So it looks like my previous thread was locked due to its length, so it's time to start a new one. Here's a link if anybody needs to refresh:

Youngster's WAW Chooses OM, Now She's In Love!

Not too much to add since my last post. After having declared my need of "space" from my W, she has done very well in respecting it. I recently e-mailed her the filled-out Findings in Fact for our upcoming separation, so I imagine that I'll be seeing a signed copy in the mail sometime soon. I have not heard from her in a week, which is probably the longest I have gone without hearing her in any form...ever. Kind of strange that I picked up on that just now.

In terms of my DB-ing goals, right now is laying off thinking about my W. Instead of just "being" and allowing myself the space to grieve for what's happened, I feel that I've tried to distract myself with research in order to bypass that inevitable pain. While all of the research that I've done in infidelity has been immensely helpful, I now feel like I'm going over the same books and websites. It's no longer helping to gain insight -- now it's serving the purpose of keeping my W entrenched in my mind. I want to cut that out by doing other things instead. GAL, my friends, GAL!

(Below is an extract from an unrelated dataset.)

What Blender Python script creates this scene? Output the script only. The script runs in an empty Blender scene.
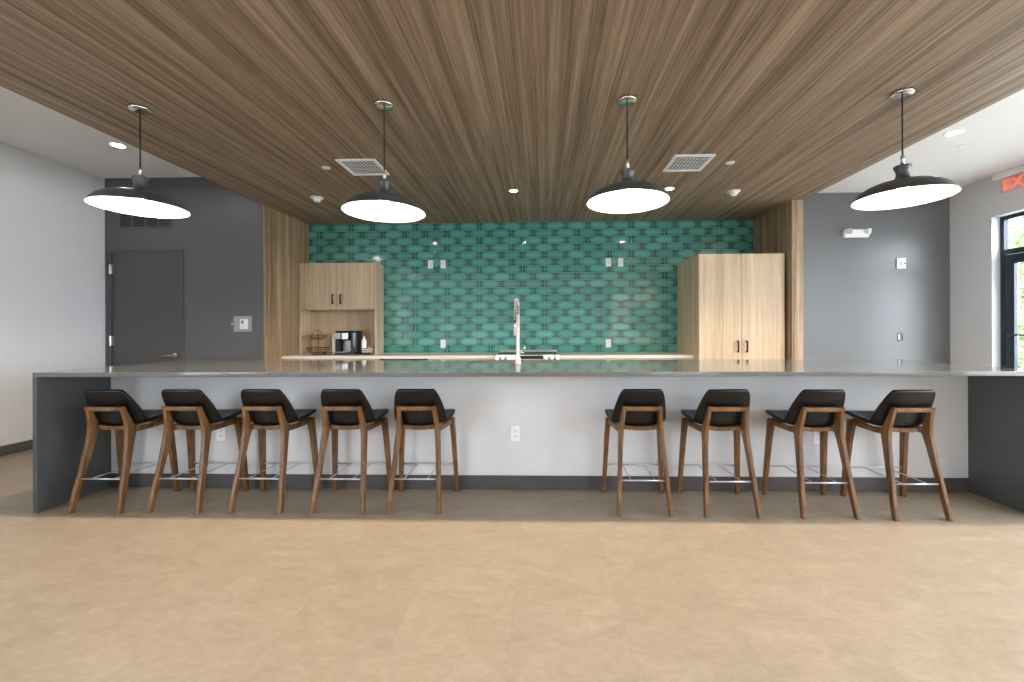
import bpy, bmesh, math, random
from mathutils import Vector, Matrix
random.seed(7)
SC = bpy.context.scene
COL = SC.collection
PI = math.pi

# ------------------------------------------------------------------ materials
def lin(c):
    return tuple((x/255/12.92) if x/255 <= .04045 else ((x/255+.055)/1.055)**2.4 for x in c) + (1,)

class NT:
    def __init__(s, name):
        s.m = bpy.data.materials.new(name); s.m.use_nodes = True
        s.t = s.m.node_tree; s.t.nodes.clear()
        s.out = s.n('ShaderNodeOutputMaterial')
        s.b = s.n('ShaderNodeBsdfPrincipled')
        s.l(s.b.outputs[0], s.out.inputs[0])
    def n(s, typ, **k):
        x = s.t.nodes.new(typ)
        for a, v in k.items(): setattr(x, a, v)
        return x
    def l(s, a, b): s.t.links.new(a, b)
    def put(s, sock, v):
        if hasattr(v, 'links'): s.l(v, sock)
        else: sock.default_value = v
    def math(s, op, a, b=0.0, c=0.0):
        x = s.n('ShaderNodeMath', operation=op)
        s.put(x.inputs[0], a); s.put(x.inputs[1], b); s.put(x.inputs[2], c)
        return x.outputs[0]
    def obj(s, scale=(1,1,1), loc=(0,0,0)):
        tc = s.n('ShaderNodeTexCoord'); mp = s.n('ShaderNodeMapping')
        mp.inputs['Scale'].default_value = scale; mp.inputs['Location'].default_value = loc
        s.l(tc.outputs['Object'], mp.inputs[0]); return mp.outputs[0]
    def noise(s, vec, scale, detail=4, rough=.55, dist=0):
        x = s.n('ShaderNodeTexNoise'); s.l(vec, x.inputs['Vector'])
        x.inputs['Scale'].default_value = scale; x.inputs['Detail'].default_value = detail
        x.inputs['Roughness'].default_value = rough; x.inputs['Distortion'].default_value = dist
        return x.outputs['Fac']
    def ramp(s, fac, stops):
        r = s.n('ShaderNodeValToRGB'); s.l(fac, r.inputs[0]); e = r.color_ramp.elements
        e[0].position, e[0].color = stops[0][0], stops[0][1]
        e[1].position, e[1].color = stops[-1][0], stops[-1][1]
        for p, c in stops[1:-1]:
            q = e.new(p); q.color = c
        return r.outputs[0]
    def mix(s, fac, a, b, mode='MIX'):
        x = s.n('ShaderNodeMix', data_type='RGBA', blend_type=mode)
        s.put(x.inputs[0], fac); s.put(x.inputs[6], a); s.put(x.inputs[7], b)
        return x.outputs[2]
    def bump(s, h, strength=.2, dist=.002):
        x = s.n('ShaderNodeBump'); s.l(h, x.inputs['Height'])
        x.inputs['Strength'].default_value = strength; x.inputs['Distance'].default_value = dist
        s.l(x.outputs[0], s.b.inputs['Normal'])
    def set(s, **k):
        nm = dict(color='Base Color', rough='Roughness', metal='Metallic', spec='Specular IOR Level', coat='Coat Weight', coatr='Coat Roughness')
        for a, v in k.items(): s.put(s.b.inputs[nm[a]], v)
        return s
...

Last night was a great example: I went out with a bunch of people at work to a restaurant to say goodbye to our mortgage officer (to recap, I work as a teller at a credit union). As fun as it was, I felt very down and uncomfortable at times throughout the meal. I was situated pretty far away from the people who I currently work with, so making small talk with people I didn't know seemed difficult. In addition, a couple of other people got into a big conversation about the perils of divorce. My old boss, who I was forced to divulge some of the details of my sitch so I could keep my job instead of quitting to move with my W, asked how I was doing. I told her about the upcoming S and said that I didn't really know what would happen yet. She is going through a divorce herself. Damn it, Michele's right! Divorce is way too present these days!

Anyway, just a quick update. I figure I'll go for a good night-time walk. I love walking at night.


Us: mid-20s
T: 5.5 yrs
M: 2 yrs
S + OM: 6/21/11
Legally S'd: 9/9/11

In this life, you have a limited amount of mental currency. You get what you pay for, so spend it wisely.